Tören Saat 10. 00 'da İsmail Topkar'ın naaşının sendika genel merkezine getirlemesi ile başladı. Törende Topkar'ın ailesi, yakınları Petrol-İş Sendikası Merkez Yönetim Kurulu, şube başkanları, temsilciler ve sendika üyeleri, genel merkez çalışanları hazır bulundular.
Duanın ardından söz alan Petrol-İş Sendikası Genel Başkanı Mustafa Öztaşkın, İsmail Topkar'ın ailesi yakınları ve Petrol-İş camiasına başsağlığı dileyerek başladığı konuşmasını, Topkar'ın sendikacılık geçmişini anlatarak sürdürdü. İsmail Topkar'ın Zonguldak Kömür İşletmeleri'nde makine ressamı olarak işe başladığını, 1952 yılında Petrol-Ofisi'nin Çubuklu deposunda çalışırken de sendikacılığa adım attığını, belirttikten sonra konuşmasını şöyle sürdürdü: “ Topkar sendikacı olarak kendini iyi yetiştirmişti. 1962'de sendikamızda yöneticilik yaparken aynı zamanda Türk-İş'in 1. Bölge temsilciliğini yürütüyordu. İtalya, Almanya, Hollanda ve Amerika'da yapılan sendikacılık seminerlerine katılarak bilgisini arttırdı. İCFTU'nun Genel Kuruluna Türk işçilerinin temsilcisi olarak katıldı. 1968- 1978 arasında sendikamızın genel başkanlığını yürütttü. Dönemi grevlerin sendikal değişimin yoğun olduğu bir dönemdi.” Topkar'ın sendikal dayanışmayı önemsediğinin de altını çizen Genel Başkanımız, 1966 yılında Paşabahçe Şişecam Fabrikası Grevi'nde o zaman Türk-İş 1. Bölge Temsilciliğini sürdüren Topkar'ın büyük emeği olduğuna da dikkat çekti.

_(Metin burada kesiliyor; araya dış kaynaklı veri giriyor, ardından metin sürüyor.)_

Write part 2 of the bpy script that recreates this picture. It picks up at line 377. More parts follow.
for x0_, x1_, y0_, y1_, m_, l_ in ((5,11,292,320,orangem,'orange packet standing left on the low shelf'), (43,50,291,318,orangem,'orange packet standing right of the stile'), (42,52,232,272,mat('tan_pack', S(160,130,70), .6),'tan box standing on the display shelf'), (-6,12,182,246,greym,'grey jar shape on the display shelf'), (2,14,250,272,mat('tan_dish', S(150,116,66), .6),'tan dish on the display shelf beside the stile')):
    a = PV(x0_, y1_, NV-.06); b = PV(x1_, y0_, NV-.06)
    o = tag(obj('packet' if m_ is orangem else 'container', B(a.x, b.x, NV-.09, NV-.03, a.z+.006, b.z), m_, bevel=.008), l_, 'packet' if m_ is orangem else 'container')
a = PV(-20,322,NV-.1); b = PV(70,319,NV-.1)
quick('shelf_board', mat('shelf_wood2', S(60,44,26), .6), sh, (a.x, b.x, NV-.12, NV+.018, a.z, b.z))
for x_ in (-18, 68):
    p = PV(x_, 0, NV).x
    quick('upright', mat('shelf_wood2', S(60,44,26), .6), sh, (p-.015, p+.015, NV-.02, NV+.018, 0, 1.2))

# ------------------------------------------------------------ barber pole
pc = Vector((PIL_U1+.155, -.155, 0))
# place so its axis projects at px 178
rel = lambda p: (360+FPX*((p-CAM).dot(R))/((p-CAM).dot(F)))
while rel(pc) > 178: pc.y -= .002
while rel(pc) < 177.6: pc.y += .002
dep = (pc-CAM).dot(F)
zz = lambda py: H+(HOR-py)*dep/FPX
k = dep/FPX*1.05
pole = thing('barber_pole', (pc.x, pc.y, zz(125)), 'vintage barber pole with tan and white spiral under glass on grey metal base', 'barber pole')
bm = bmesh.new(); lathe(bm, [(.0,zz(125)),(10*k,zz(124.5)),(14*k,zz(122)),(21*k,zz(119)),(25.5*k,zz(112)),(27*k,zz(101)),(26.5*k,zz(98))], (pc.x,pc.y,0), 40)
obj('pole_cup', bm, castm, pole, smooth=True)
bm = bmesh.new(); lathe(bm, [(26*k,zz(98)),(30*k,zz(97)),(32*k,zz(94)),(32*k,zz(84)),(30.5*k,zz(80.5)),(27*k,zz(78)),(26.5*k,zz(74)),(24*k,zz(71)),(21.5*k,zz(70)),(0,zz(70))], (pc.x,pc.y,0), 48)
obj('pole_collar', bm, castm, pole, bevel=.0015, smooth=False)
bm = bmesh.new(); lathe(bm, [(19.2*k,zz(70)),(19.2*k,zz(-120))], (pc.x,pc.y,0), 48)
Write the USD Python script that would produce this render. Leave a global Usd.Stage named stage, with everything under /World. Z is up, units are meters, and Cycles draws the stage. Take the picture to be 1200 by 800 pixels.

Sendikal Mücadeleden Kopmadı
Topkar'ın sendikacılık anlayışına da vurgu yapan Öztaşkın “ Sendikacılığı siyasete ve ticarete katılmak için bir sıçrama tahtası olarak hiçbir zaman kullanmadığını söylüyordu. Gerçekten de öyle yaptı. Emekli olduktan sonra, bir kenara çekildi ama sendikal mücadeleden kopmak istemedi. Bizi sık sık ziyaret ederdi. Son olarak bana bir belge verdi. Türkiye'nin şu anki gidişatından ve sendikalarının içinde bulunduğu açmazdan bahsediyor, memnuniyetsizliğini dile getiriyordu. İsmail Topkar'a Tanrı'dan rahmet, ailesine, ve yakınlarına baş sağlığı diliyoruz. Sendikamız, İsmail Topkar'ı onun işçi sınıfı mücadelesine ve örgütümüze verdiği hizmetleri unutmayacak” dedi.
Daha sonra Topkar ailesini temsilen İsmail Bey'in büyük oğlu Cihangir Topkar konuştu.
En kederli günümüzde babamın, yani İsmail Topkar’ın hayatındaki en kıymetli mihenk taşlarından biri olan Petrol–İş’teki ailesine merhaba diyerek konusmasına başlayan Cihangir Topkar şöyle devam etti "O’nu yakından tanıyanlar hayatının her saniyesini darda olana yardım etmek üzere harcadığını bilirler. Diyarbakırda iki aşiret arasında arabuluculuk yapmaya da gitti, zamanın devlet ve iş erkanıyla mücadele ederek emekçiler hakları için de çabaladı. Doğduğu Görele’nin küçük bir köyünden koptuğu genç yaşlarından itibaren, Türk işçi hareketinin daima hareketinin merkezinde yer aldı.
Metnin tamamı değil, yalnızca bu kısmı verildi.